The problem in realising this potential tends to come down to the demands for
resources and land necessary to make it possible - and in the case of enclosed
bioreactors, the cost of construction and operation too.
As part of its 'Spaceship Earth' project, NASA has come up with the idea
of huge plastic osmotic containers, filled with sewage and floating at sea, in
which to grow algae. The concept is a simple but effective one. NASA has been
developing semi-permeable 'forward-osmosis membranes' for some time to recycle
water on future long-haul space missions. By using them to create their offshore
membrane enclosures for growing algae (OMEGA), additional internal fresh water
can safely escape, without the danger of ingress into the system of the external
salt water. In addition, the nature of the material also allows for the necessary
gaseous exchange, while temperature control - a major cost element in land-based
enclosed bioreactors - is provided by the natural buffer effect of the sea's specific
heat capacity. Wave action will help keep the system mixed, avoiding the need for
paddles, motors and an external power supply.

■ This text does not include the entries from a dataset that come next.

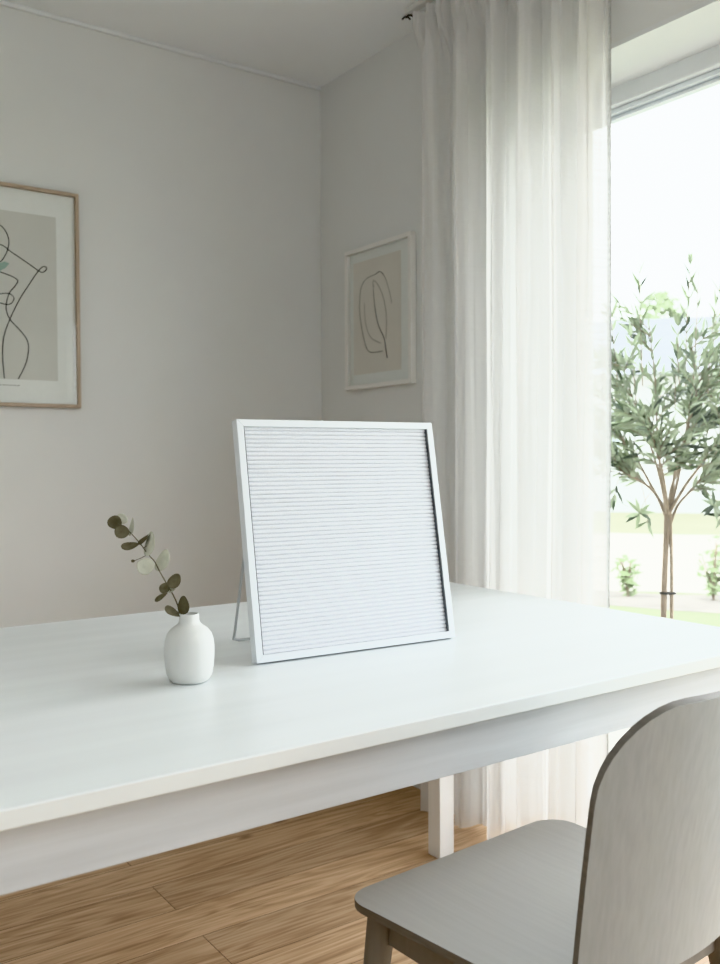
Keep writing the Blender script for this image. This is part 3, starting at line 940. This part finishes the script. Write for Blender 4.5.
# shrubs in the bed
def shrub(d, s, h, w, label, n=46, seed=1):
    p = cam0 + vd * d + vr * s; p.z = GZ + .004
    r = random.Random(seed)
    root = empty('young_shrub', p)
    tag(root, label, 'shrub', 'young shrubs in the garden bed')
    bs = bmesh.new(); fl = bmesh.new()
    for k in range(9):
        a = r.uniform(0, 2 * PI); rr = r.uniform(.1, 1) * w
        tip = Vector((math.cos(a) * rr, math.sin(a) * rr, h * r.uniform(.6, 1)))
        sp = spline([(0, 0, -.01), (tip.x * .3, tip.y * .3, tip.z * .5), tip], 6)
        add_tube(bs, sp, .006, 5)
        for q in range(n // 3):
            t = sp[r.randrange(3, len(sp))]
            c = t + Vector((r.uniform(-1, 1), r.uniform(-1, 1), r.uniform(-1, 1))) * .05
            d1 = Vector((r.uniform(-1, 1), r.uniform(-1, 1), r.uniform(-.2, 1))).normalized() * r.uniform(.03, .06)
            d2 = d1.orthogonal().normalized() * d1.length * .4
            fl.faces.new([fl.verts.new(c - d1), fl.verts.new(c + d2), fl.verts.new(c + d1), fl.verts.new(c - d2)])
    obj('stems', bs, M['bark'], root); obj('foliage', fl, M['shrub'], root)
shrub(8.0, .37, .50, .16, 'taller young green shrub right of the olive trunk in the garden bed', seed=2)
shrub(8.0, -.30, .34, .20, 'low young green shrub left of the olive trunk in the garden bed', seed=5)

# pale house and trees far beyond the garden
hd = 20.0
hc = cam0 + vd * hd + vr * .6
house = empty('house', (hc.x, hc.y, GZ), math.atan2(vr.y, vr.x))
tag(house, 'pale house with blue-grey roof seen far behind the olive tree', 'house')
obj('wall', box(-6, 6, 0, 7, 0, 2.9), M['house_wall'], house)
bm = bmesh.new()
v = [bm.verts.new(q) for q in ((-6.4, -.5, 2.85), (6.4, -.5, 2.85), (6.4, 7.5, 2.85), (-6.4, 7.5, 2.85), (-6.4, 3.5, 4.5), (6.4, 3.5, 4.5))]
for f in ((0, 1, 5, 4), (2, 3, 4, 5), (0, 4, 3), (1, 2, 5), (0, 3, 2, 1)): bm.faces.new([v[i] for i in f])
obj('roof', bm, M['house_roof'], house)
for x in (-4.2, -2.0, 1.9, 4.2):
    f = obj('window', box(x - .55, x + .55, -.03, .05, 1.0, 2.2), M['white_trim'], house)
    obj('pane', box(x - .47, x + .47, -.04, -.02, 1.08, 2.12), M['house_glass'], f)

def far_tree(d, s, h, w, label, seed):
    r = random.Random(seed)
    p = cam0 + vd * d + vr * s; p.z = GZ
    root = empty('garden_tree', p)
    tag(root, label, 'tree', 'trees beyond the house')
    bm = bmesh.new(); add_tube(bm, [(0, 0, -.05), (.05, 0, h * .5), (0, .05, h * .8)], [.16, .12, .06], 8)
    obj('trunk', bm, M['bark'], root, smooth=60)
    bm = bmesh.new()
    for k in range(900):
        a = r.uniform(0, 2 * PI); q = r.random() ** .5; zz = r.uniform(-1, 1)
        rad = w * math.sqrt(max(0, 1 - zz * zz)) * q
        c = Vector((math.cos(a) * rad, math.sin(a) * rad, h * .72 + zz * h * .28))
        d1 = Vector((r.uniform(-1, 1), r.uniform(-1, 1), r.uniform(-1, 1))).normalized() * r.uniform(.10, .2)
        d2 = d1.orthogonal().normalized() * d1.length * .6
        bm.faces.new([bm.verts.new(c - d1), bm.verts.new(c + d2), bm.verts.new(c + d1), bm.verts.new(c - d2)])
    obj('crown', bm, M['far_tree'], root)
far_tree(30, -.2, 6.2, 1.0, 'small soft green treetop behind the house roof, left of centre', 4)
far_tree(33, 2.6, 7.0, 1.1, 'green treetop behind the house roof at the right edge of the window', 6)

# ------------------------------------------------------------------ light
w = bpy.data.worlds.new('overcast'); sc.world = w; w.use_nodes = True
nt = w.node_tree; N = nt.nodes; L = nt.links
bg = N['Background']
tc = N.new('ShaderNodeTexCoord'); sep = N.new('ShaderNodeSeparateXYZ'); L.new(tc.outputs['Generated'], sep.inputs[0])
rp = N.new('ShaderNodeValToRGB'); rp.color_ramp.elements[0].color = (.965, .985, 1.0, 1); rp.color_ramp.elements[1].color = (.915, .965, 1.0, 1)
L.new(sep.outputs[2], rp.inputs[0]); L.new(rp.outputs[0], bg.inputs[0])
bg.inputs[1].default_value = 6.9

def area(name, loc, aim, sx, sy, power, col=(1, 1, 1), portal=False):
    l = bpy.data.lights.new(name, 'AREA'); l.shape = 'RECTANGLE'; l.size = sx; l.size_y = sy; l.energy = power; l.color = col
    o = bpy.data.objects.new(name, l); link(o)
    o.location = loc
    o.rotation_euler = (Vector(aim) - Vector(loc)).to_track_quat('-Z', 'Y').to_euler()
    if portal: l.cycles.is_portal = True
    return o
yc = (OY0 + OY1) / 2
area('window_portal', (.30, yc, OZ1 / 2), (-1, yc, OZ1 / 2), OY1 - OY0, OZ1, 1, portal=True)
area('rear_fill', (-2.2, -5.0, 1.7), (-1.6, 0, 1.5), 3.6, 1.6, 7, (.89, .955, 1))  # added fill light behind the camera, stands for no actual lamp
area('uplight_fill', (-2.9, -3.4, 1.75), (-2.9, -3.4, 3), 1.4, 1.4, 29, (.89, .955, 1))  # unseen fill aimed at the ceiling, added to brighten the room

# ------------------------------------------------------------------ camera
cam = bpy.data.cameras.new('camera'); co = bpy.data.objects.new('camera', cam); link(co)
r = Vector((0.8172680187772914, -0.5762417187741913, -0.0042973280078631)); u = Vector((0.01934150734579081, 0.01997691005587142, 0.9996133398260613)); f = Vector((0.5759330617158854, 0.8170351305842274, -0.027471873139276317))
m = Matrix((r, u, -f)).transposed().to_4x4()
m.translation = Vector((-1.8802844295508272, -2.9147200450377047, 1.0869487708524956))
co.matrix_world = m
cam.sensor_fit = 'HORIZONTAL'; cam.sensor_width = 36
cam.lens = 918.287 * 36 / 720
cam.clip_start = .02; cam.clip_end = 300
cam.dof.use_dof = True; cam.dof.focus_distance = 1.55; cam.dof.aperture_fstop = 8
sc.camera = co

sc.view_settings.view_transform = 'Khronos PBR Neutral'
sc.view_settings.look = 'None'
sc.view_settings.exposure = .18
sc.view_settings.gamma = 1
sc.cycles.max_bounces = 14
sc.cycles.diffuse_bounces = 8
sc.cycles.transparent_max_bounces = 24
sc.cycles.use_denoising = True
sc.cycles.caustics_reflective = False
sc.cycles.sample_clamp_indirect = 6
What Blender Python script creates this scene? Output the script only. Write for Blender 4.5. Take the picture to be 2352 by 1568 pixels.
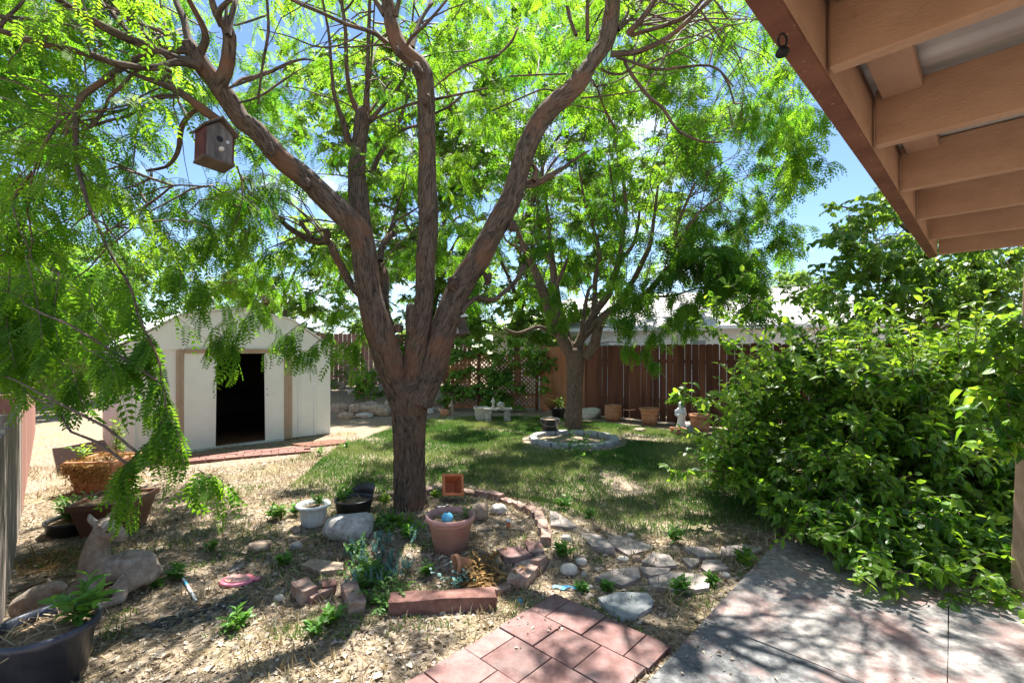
import bpy, bmesh, math, random
import numpy as np
from mathutils import Vector, Matrix, noise
random.seed(7); rng = np.random.default_rng(7)
C = bpy.context.scene.collection
for o in list(bpy.data.objects): bpy.data.objects.remove(o)

# ------------------------------------------------------------------ camera, sky, sun, exposure
F = 1072.0; HZ = 811.5; CX = 1176.0; H = 1.6          # focal length and horizon in units of a 2352 px wide picture
sc = bpy.context.scene
cam = bpy.data.objects.new("camera", bpy.data.cameras.new("camera")); C.objects.link(cam)
cam.location = (0, 0, H); cam.rotation_euler = (math.radians(90), 0, 0)
cam.data.sensor_width = 36; cam.data.lens = 36*F/2352; cam.data.shift_y = 27.5/2352
cam.data.clip_start = 0.05; cam.data.clip_end = 2000
sc.camera = cam
SUN_EL, SUN_AZ = math.radians(65), math.radians(4)     # azimuth measured from +Y towards +X
world = bpy.data.worlds.new("World"); sc.world = world; world.use_nodes = True
nt = world.node_tree; nt.nodes.clear()
out = nt.nodes.new('ShaderNodeOutputWorld'); bg = nt.nodes.new('ShaderNodeBackground')
sky = nt.nodes.new('ShaderNodeTexSky'); sky.sky_type = 'NISHITA'; sky.sun_disc = False
sky.sun_elevation = SUN_EL; sky.sun_rotation = SUN_AZ; sky.air_density = 1.0; sky.dust_density = 0.0; sky.ozone_density = 4.0
tc = nt.nodes.new('ShaderNodeTexCoord'); mp = nt.nodes.new('ShaderNodeMapping'); mp.inputs['Scale'].default_value = (1, 1, 1.6)
cn = nt.nodes.new('ShaderNodeTexNoise'); cn.inputs['Scale'].default_value = 2.4; cn.inputs['Detail'].default_value = 8; cn.inputs['Roughness'].default_value = .6
cr = nt.nodes.new('ShaderNodeValToRGB'); cr.color_ramp.elements[0].position = .52; cr.color_ramp.elements[1].position = .66
mx = nt.nodes.new('ShaderNodeMixRGB'); mx.inputs['Color2'].default_value = (7.2, 7.7, 8.5, 1)
nt.links.new(tc.outputs['Generated'], mp.inputs['Vector']); nt.links.new(mp.outputs[0], cn.inputs['Vector'])
nt.links.new(cn.outputs['Fac'], cr.inputs['Fac']); nt.links.new(cr.outputs[0], mx.inputs['Fac'])
nt.links.new(sky.outputs[0], mx.inputs['Color1']); nt.links.new(mx.outputs[0], bg.inputs['Color'])
bg.inputs['Strength'].default_value = 0.06; nt.links.new(bg.outputs[0], out.inputs[0])
sl = bpy.data.lights.new("sun", 'SUN'); sl.energy = 5.0; sl.angle = math.radians(0.55); sl.color = (1, .955, .87)
sun = bpy.data.objects.new("sun", sl); C.objects.link(sun)
sd = Vector((math.sin(SUN_AZ)*math.cos(SUN_EL), math.cos(SUN_AZ)*math.cos(SUN_EL), math.sin(SUN_EL)))
sun.rotation_euler = sd.to_track_quat('Z', 'Y').to_euler()
sc.view_settings.view_transform = 'Standard'; sc.view_settings.look = 'None'
sc.view_settings.exposure = 1.92; sc.view_settings.gamma = 1
sc.render.engine = 'CYCLES'
sc.cycles.max_bounces = 8; sc.cycles.diffuse_bounces = 5; sc.cycles.transmission_bounces = 5; sc.cycles.transparent_max_bounces = 8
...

In addition to the eventual potential fuel production from the harvested algae,
the OMEGA system also promises sustainable wastewater treatment, fertiliser pro-
duction and carbon sequestration. Significantly, given the environmental question
mark hanging over some forms of terrestrial bio-energy, it entirely circumvents
any necessity to compete with food production for increasingly scarce land and
water resources.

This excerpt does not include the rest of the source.